The loophole is that these troops may only be deployed within a HIDTA. All it takes to become a HIDTA is for one civilian law enforcement agency -- such as a police force, sheriff's office or federal agency -- to obtain the endorsement of other local law enforcement agencies, then submit a joint request to the Office of National Drug Control Policy in Washington, D.C. If all agencies agree there's evidence of drug trafficking, the national office designates the area as a HIDTA.

Any law enforcement agency with jurisdiction within a HIDTA may ask for federal anti-drug assistance. An El Paso-based agency called Operation Alliance decides whether the request is for actual anti-drug work, then forwards it to the appropriate federal agency. In some cases, the "anti-drug" pretext is thin. The tanks and other weapons used in the assault on the Branch Davidian compound in Waco, for example, were supplied by JTF-6 after the U.S. Bureau of Alcohol Tobacco and Firearms revised its Operation Alliance request to include suspicion of drug manufacturing equipment within the compound. The equipment was never found.

If Operation Alliance determines that the military can best fulfill the request, it is forwarded to Joint Task Force Six (JTF-6). Headquartered in a former Army stockade next door to Operation Alliance, JTF-6 was initially conceived of as a temporary operation, with duties confined to the U.S.-Mexican border. As it now approaches its 10th birthday, JTF-6 is one of the longest running task forces in U.S. military history. More than 72,000 service men and women have served in JTF-6 operations in 30 states.
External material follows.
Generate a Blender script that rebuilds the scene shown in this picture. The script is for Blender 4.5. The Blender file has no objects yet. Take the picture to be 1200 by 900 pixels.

Most JTF-6 missions do not involve combat troops. The Army Corps of Engineers, for example, has built hundreds of miles of roads, fences and lighting along the U.S.-Mexico border. Also popular are training missions, many of which involve teaching interrogation and tactical combat skills to local law enforcement. Eighty-nine percent of police departments now have paramilitary "SWAT" teams.

The U.S. Border Patrol is JTF-6's main client. The two agencies have collaborated on an average of 157 missions a year. Most of those were armed reconnaissance missions, until they were temporarily suspended after last year's shooting.

The California-based 1st Marines most often fulfilled those armed missions. They participated in 119 missions before the Redford shooting. And like the Border Patrol, the 1st Marines were hooked on drug interdiction money. The division burned an extra $9.1 million worth of JTF-6 green during the last four years. Wrote one ranking general: "Unequivocally, my commanders depend on, and plan for, this annual infusion."